▶ _PROMPT_
Leave out the pictures, and write out exactly the lines from the beginning of the material to the line holding "32).build('bin_body', 'lid', bn, smooth='auto')", that line included, and nothing else.

▶ _DATASET EXTRACT_
──────
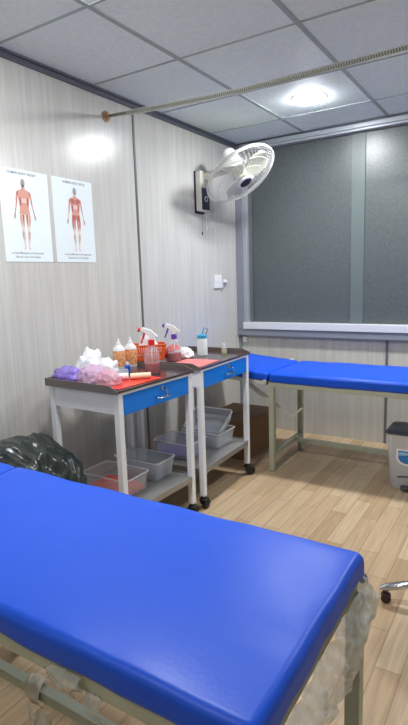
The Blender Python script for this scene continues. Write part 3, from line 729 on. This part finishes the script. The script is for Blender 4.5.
# ------------------------------------------------------------------ bag-covered bin by the left wall
bn = thing('bagged_bin', 'large black plastic bin bag spread over a bin beside the left wall', 'bin bag', (.285, 1.395, 0))
bm_ = bmesh.new(); bmesh.ops.create_icosphere(bm_, subdivisions=6, radius=1)
for v_ in bm_.verts:
    p = v_.co.copy(); e = 3.6; k = (abs(p.x)**e+abs(p.y)**e+abs(p.z)**e)**(-1/e); p = p*k
    q = Vector((p.x*.9+p.z*.9, p.y*1.1-p.z*.5, p.z*.9-p.x*.5))
    f1 = 1-2*abs(noise.noise(q*1.3+Vector((3, 1, 2)))); f2 = 1-2.4*abs(noise.noise(Vector((q.x*1.6+4, q.y*3.8, q.z*3.2)))); f3 = 1-2*abs(noise.noise(Vector((q.x*3+9, q.y*8, q.z*5))))
    x_ = p.x*.215; y_ = p.y*.185; z_ = .290+p.z*.282
    low = max(0, min(1, (z_-.05)/.2)); sh = .88+.12*low
    n_ = Vector((p.x, p.y, p.z*.8)).normalized()*(.022*f1+.014*f2+.005*f3-.016)*low
    x_ = x_*sh+n_.x; y_ = y_*sh+n_.y; z_ += n_.z
    if p.z > .3: z_ += (p.z-.3)*(.045*math.exp(-((p.x+.1)**2)/.3)-.02*max(0, -p.x-.3)-.07*max(0, p.x-.1))
    v_.co = Vector((max(x_, -.275), y_, max(.004, z_)))
mb_ = MB(); mb_.bm.free(); mb_.bm = bm_; mb_.build('bin_bag', 'bagk', bn, smooth=True)
MB().lathe([(0, .002), (.135, .002), (.145, .40), (.14, .40), (.126, .012), (0, .012)], None, 32).build('bin_body', 'lid', bn, smooth='auto')

# ------------------------------------------------------------------ step bin at the right
st = thing('pedal_bin', 'light grey pedal bin with dark lid and blue sticker under the far bed', 'bin', (1.545, 3.165, 0))
def rr(hx, hy, z, r=.035, n=6):
    o = []
    for (sx, sy, a0) in ((1,1,0), (-1,1,PI/2), (-1,-1,PI), (1,-1,1.5*PI)):
        for i in range(n): a = a0+PI/2*i/(n-1); o.append(Vector((sx*(hx-r)+r*math.cos(a), sy*(hy-r)+r*math.sin(a), z)))
    return o
def loft(loops, cap=True):
    b = MB(); vs = [[b.bm.verts.new(p) for p in l] for l in loops]
    for A, B in zip(vs, vs[1:]):
        for i in range(len(A)): b.bm.faces.new((A[i], A[(i+1)%len(A)], B[(i+1)%len(A)], B[i]))
    if cap: b.bm.faces.new(vs[0][::-1]); b.bm.faces.new(vs[-1])
    return b
loft([rr(.112, .100, .0), rr(.116, .104, .006), rr(.138, .122, .325), rr(.142, .126, .330), rr(.142, .126, .338), rr(.130, .114, .338)]).build('bin_body', 'bing', st, smooth='auto')
loft([rr(.146, .130, .336), rr(.147, .131, .346), rr(.138, .122, .350, .05), rr(.10, .085, .353, .05), rr(.05, .04, .354, .03)]).build('lid', 'lid', st, smooth='auto')
def front(x, z): return (x, -(.104+.018*(z/.325))-.0012, z)
sk = MB(); zc = .205
outl = [(-.078,.252),(.055,.252),(.062,.225),(.060,.180),(.03,.158),(-.03,.152),(-.062,.164),(-.078,.190)]
sk.poly([front(x, z) for x, z in outl]); sk.build('sticker', 'wplast', st, thick=.0008)
sk = MB(); sk.poly([(x*.86, front(x, z)[1]-.001, zc+(z-zc)*.78) for x, z in outl]); sk.build('sticker_print', 'binblue', st, thick=.0006)
sk = MB(); sk.poly([(x, front(x, z)[1]-.0022, z) for x, z in ((-.064,.234),(.045,.234),(.03,.216),(-.01,.220),(-.064,.212))]); sk.build('sticker_print', 'binlight', st, thick=.0005)
MB().box((-.050, -.150, .014), (.050, -.098, .030)).build('pedal', 'lid', st, bevel=.006, seg=3)
MB().tube([(-.07, -.110, .078), (-.03, -.113, .086), (.03, -.113, .086), (.07, -.110, .078)], .004, 6).build('pedal_slot_trim', 'lid', st, smooth=True)

# ------------------------------------------------------------------ cardboard carton
cb = thing('cardboard_carton', 'brown cardboard carton on the floor beneath the far headrest', 'carton', (.285, 3.32, 0))
MB().box((-.185, -.24, .0), (.185, .24, .27)).build('carton_body', 'card', cb, bevel=.003)
MB().box((-.187, -.24, .268), (-.003, .24, .273)).box((.003, -.24, .268), (.187, .24, .273)).build('flap', 'card', cb, bevel=.001)

# ------------------------------------------------------------------ chrome star-foot stool (only one foot in view)
hx, hy = 1.945, 1.985
stl = thing('swivel_stool', 'chrome star foot of a swivel stool entering at the right edge', 'stool', (hx, hy, 0))
a0 = math.atan2(1.925-hy, 1.662-hx); R0 = .285
for k in range(5):
    a = a0+2*PI*k/5; d = Vector((math.cos(a), math.sin(a), 0)); n_ = Vector((-d.y, d.x, 0))
    b = MB(); rings = []
    for u, z, wd_, th in ((.02, .115, .020, .016), (.35, .108, .018, .014), (.75, .082, .018, .015), (.98, .062, .017, .014), (1.06, .054, .010, .008)):
        c_ = d*R0*u+Vector((0, 0, z)); rings.append([b.bm.verts.new(c_+n_*wd_*math.cos(t_)+Vector((0, 0, th*math.sin(t_)))) for t_ in [2*PI*i/12 for i in range(12)]])
    for A, B in zip(rings, rings[1:]):
        for i in range(12): b.bm.faces.new((A[i], A[(i+1)%12], B[(i+1)%12], B[i]))
    b.bm.faces.new(rings[0][::-1]); b.bm.faces.new(rings[-1]); b.build('star_arm', 'chrome', stl, smooth='auto')
    cc = d*R0+Vector((0, 0, .0195))
    cs = MB()
    for s_ in (-1, 1): cs.lathe([(0, -.006), (.016, -.006), (.019, -.002), (.019, .004), (.015, .007), (0, .007)], aim(cc+n_*.010*s_+d*-.006, n_*s_), 18)
    cs.lathe([(0, .0), (.006, 0), (.006, .034), (0, .034)], T(cc.x, cc.y, .03), 10)
    cs.build('caster', 'caster', stl, smooth='auto')
MB().lathe([(0, .09), (.032, .09), (.036, .10), (.036, .135), (.026, .145), (.026, .26), (.016, .262), (.016, .43), (0, .43)], None, 24).build('column', 'chrome', stl, smooth='auto')
MB().lathe([(0, .42), (.14, .42), (.165, .435), (.168, .47), (.155, .49), (0, .495)], None, 36).build('seat', 'lid', stl, smooth='auto')

# ------------------------------------------------------------------ camera, world, view
cam = bpy.data.cameras.new('camera'); co = bpy.data.objects.new('camera', cam); C.objects.link(co); S.camera = co
cam.sensor_fit = 'AUTO'; cam.sensor_width = 36; cam.lens = 519.78/725*36; cam.clip_start = .02
r_ = Vector((.84663501, .53121223, -.03198015)); u_ = Vector((-.05873007, .15299108, .98648087)); w_ = Vector((-.52892338, .83331104, -.16072574))
co.matrix_world = Matrix(((r_.x, u_.x, -w_.x, 2.0904), (r_.y, u_.y, -w_.y, 0), (r_.z, u_.z, -w_.z, 1.27), (0, 0, 0, 1)))
wd = bpy.data.worlds.new('world'); S.world = wd; wd.use_nodes = True
wd.node_tree.nodes['Background'].inputs['Color'].default_value = (.6, .7, 1, 1); wd.node_tree.nodes['Background'].inputs['Strength'].default_value = .05
S.view_settings.view_transform = 'Standard'; S.view_settings.look = 'None'; S.view_settings.gamma = 1; S.view_settings.use_curve_mapping = False
S.view_settings.exposure = 2.0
──────
▶ _COMPLETED TASK_
The Blender Python script for this scene continues. Write part 3, from line 729 on. This part finishes the script. The script is for Blender 4.5.
# ------------------------------------------------------------------ bag-covered bin by the left wall
bn = thing('bagged_bin', 'large black plastic bin bag spread over a bin beside the left wall', 'bin bag', (.285, 1.395, 0))
bm_ = bmesh.new(); bmesh.ops.create_icosphere(bm_, subdivisions=6, radius=1)
for v_ in bm_.verts:
    p = v_.co.copy(); e = 3.6; k = (abs(p.x)**e+abs(p.y)**e+abs(p.z)**e)**(-1/e); p = p*k
    q = Vector((p.x*.9+p.z*.9, p.y*1.1-p.z*.5, p.z*.9-p.x*.5))
    f1 = 1-2*abs(noise.noise(q*1.3+Vector((3, 1, 2)))); f2 = 1-2.4*abs(noise.noise(Vector((q.x*1.6+4, q.y*3.8, q.z*3.2)))); f3 = 1-2*abs(noise.noise(Vector((q.x*3+9, q.y*8, q.z*5))))
    x_ = p.x*.215; y_ = p.y*.185; z_ = .290+p.z*.282
    low = max(0, min(1, (z_-.05)/.2)); sh = .88+.12*low
    n_ = Vector((p.x, p.y, p.z*.8)).normalized()*(.022*f1+.014*f2+.005*f3-.016)*low
    x_ = x_*sh+n_.x; y_ = y_*sh+n_.y; z_ += n_.z
    if p.z > .3: z_ += (p.z-.3)*(.045*math.exp(-((p.x+.1)**2)/.3)-.02*max(0, -p.x-.3)-.07*max(0, p.x-.1))
    v_.co = Vector((max(x_, -.275), y_, max(.004, z_)))
mb_ = MB(); mb_.bm.free(); mb_.bm = bm_; mb_.build('bin_bag', 'bagk', bn, smooth=True)
MB().lathe([(0, .002), (.135, .002), (.145, .40), (.14, .40), (.126, .012), (0, .012)], None, 32).build('bin_body', 'lid', bn, smooth='auto')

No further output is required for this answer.